── Given information
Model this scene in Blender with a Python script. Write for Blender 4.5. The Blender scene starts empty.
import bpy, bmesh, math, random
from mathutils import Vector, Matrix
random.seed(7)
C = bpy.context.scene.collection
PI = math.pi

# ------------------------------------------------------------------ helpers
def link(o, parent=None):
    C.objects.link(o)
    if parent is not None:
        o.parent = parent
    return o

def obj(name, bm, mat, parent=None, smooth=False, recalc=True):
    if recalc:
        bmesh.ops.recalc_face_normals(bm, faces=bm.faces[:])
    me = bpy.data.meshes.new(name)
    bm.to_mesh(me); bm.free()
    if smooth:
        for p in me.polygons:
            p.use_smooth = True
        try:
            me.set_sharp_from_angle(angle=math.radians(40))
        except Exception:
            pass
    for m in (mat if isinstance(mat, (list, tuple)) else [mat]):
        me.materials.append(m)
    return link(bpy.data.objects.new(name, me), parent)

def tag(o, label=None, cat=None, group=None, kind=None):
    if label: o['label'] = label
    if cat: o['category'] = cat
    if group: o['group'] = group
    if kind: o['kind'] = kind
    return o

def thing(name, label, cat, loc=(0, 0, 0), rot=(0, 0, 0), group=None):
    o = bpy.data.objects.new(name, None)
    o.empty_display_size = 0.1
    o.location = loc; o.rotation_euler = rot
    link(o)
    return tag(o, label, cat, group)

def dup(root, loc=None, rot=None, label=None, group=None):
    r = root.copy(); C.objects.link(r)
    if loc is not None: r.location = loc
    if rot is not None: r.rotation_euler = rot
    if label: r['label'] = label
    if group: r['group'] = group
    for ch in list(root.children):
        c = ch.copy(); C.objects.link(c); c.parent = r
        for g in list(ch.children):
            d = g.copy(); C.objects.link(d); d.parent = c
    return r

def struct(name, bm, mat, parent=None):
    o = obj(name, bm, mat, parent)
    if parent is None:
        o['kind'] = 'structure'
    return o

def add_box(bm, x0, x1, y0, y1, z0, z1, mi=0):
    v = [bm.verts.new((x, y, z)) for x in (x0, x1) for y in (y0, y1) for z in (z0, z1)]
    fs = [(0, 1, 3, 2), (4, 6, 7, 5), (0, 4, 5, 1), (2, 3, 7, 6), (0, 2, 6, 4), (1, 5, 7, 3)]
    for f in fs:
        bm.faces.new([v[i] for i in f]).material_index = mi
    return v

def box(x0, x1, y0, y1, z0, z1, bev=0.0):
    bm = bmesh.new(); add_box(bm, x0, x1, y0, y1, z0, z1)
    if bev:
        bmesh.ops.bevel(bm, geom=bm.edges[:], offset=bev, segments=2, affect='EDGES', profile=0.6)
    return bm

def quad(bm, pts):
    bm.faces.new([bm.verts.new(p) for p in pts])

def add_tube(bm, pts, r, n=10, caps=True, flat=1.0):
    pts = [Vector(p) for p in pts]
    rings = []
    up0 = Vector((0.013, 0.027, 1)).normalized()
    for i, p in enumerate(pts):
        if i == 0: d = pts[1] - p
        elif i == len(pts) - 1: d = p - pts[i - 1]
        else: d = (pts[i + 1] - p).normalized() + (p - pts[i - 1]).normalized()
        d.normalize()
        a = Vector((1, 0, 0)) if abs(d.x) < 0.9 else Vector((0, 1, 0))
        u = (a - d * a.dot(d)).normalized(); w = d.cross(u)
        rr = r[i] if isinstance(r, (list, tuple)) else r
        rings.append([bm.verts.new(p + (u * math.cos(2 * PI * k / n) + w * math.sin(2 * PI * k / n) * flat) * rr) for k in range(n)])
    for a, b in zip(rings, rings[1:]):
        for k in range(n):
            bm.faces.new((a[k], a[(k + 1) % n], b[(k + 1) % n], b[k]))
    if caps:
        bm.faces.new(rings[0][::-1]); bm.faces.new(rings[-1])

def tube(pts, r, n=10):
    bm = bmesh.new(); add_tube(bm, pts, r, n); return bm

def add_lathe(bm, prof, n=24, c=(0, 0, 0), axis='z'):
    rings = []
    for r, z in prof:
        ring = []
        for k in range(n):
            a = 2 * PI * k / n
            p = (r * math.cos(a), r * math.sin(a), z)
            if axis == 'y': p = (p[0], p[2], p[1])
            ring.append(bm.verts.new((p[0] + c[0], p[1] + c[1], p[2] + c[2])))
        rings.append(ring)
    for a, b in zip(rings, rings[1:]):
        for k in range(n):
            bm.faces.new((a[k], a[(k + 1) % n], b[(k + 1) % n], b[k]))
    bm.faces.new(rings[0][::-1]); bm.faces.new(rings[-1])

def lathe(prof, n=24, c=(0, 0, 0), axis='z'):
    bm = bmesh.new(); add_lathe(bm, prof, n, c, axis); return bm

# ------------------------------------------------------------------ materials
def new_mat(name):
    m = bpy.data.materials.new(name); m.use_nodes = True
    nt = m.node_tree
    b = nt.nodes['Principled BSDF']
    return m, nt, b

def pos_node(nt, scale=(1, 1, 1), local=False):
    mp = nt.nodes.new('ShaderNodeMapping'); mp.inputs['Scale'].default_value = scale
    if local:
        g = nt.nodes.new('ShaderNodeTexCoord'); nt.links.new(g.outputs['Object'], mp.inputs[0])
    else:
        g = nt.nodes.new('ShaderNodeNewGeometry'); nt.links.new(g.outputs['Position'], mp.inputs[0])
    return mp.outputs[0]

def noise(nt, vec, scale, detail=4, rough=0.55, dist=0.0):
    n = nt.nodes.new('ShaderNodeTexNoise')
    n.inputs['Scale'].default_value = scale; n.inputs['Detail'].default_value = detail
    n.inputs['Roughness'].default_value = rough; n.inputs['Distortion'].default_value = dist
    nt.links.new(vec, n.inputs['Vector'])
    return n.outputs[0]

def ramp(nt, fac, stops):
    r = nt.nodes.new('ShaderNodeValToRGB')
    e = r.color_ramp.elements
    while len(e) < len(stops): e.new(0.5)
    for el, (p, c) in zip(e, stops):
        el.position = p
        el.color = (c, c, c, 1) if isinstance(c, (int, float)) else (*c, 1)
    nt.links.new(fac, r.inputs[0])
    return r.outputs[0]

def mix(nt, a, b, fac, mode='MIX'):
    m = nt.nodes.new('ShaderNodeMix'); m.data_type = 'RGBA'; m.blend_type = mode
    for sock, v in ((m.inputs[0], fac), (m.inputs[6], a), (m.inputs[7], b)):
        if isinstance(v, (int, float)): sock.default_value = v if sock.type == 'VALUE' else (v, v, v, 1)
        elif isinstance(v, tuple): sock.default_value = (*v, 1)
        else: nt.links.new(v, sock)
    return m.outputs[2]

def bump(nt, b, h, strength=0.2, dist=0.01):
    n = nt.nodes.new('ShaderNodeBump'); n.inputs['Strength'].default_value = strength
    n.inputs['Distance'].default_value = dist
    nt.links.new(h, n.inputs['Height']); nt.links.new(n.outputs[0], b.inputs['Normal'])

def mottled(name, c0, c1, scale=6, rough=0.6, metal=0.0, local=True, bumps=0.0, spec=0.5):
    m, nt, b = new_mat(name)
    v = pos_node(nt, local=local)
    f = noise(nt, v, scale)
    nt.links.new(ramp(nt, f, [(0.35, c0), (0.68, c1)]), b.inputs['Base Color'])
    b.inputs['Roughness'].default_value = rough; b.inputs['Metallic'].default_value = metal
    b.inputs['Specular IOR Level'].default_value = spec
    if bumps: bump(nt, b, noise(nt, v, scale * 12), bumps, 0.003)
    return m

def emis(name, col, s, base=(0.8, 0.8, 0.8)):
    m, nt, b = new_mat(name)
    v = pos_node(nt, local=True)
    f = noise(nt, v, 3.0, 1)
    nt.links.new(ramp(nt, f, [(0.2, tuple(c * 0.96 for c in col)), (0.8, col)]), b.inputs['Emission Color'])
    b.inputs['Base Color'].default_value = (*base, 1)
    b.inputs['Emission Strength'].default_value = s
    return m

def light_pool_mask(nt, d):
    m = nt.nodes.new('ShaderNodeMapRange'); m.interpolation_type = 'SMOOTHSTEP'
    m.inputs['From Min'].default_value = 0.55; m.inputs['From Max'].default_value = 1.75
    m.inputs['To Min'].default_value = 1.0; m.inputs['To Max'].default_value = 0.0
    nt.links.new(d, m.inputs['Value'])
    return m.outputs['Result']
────
What is being asked »
Each line above that holds the string "scene" should be copied and shown.

Answer for this exercise »
Model this scene in Blender with a Python script. Write for Blender 4.5. The Blender scene starts empty.
C = bpy.context.scene.collection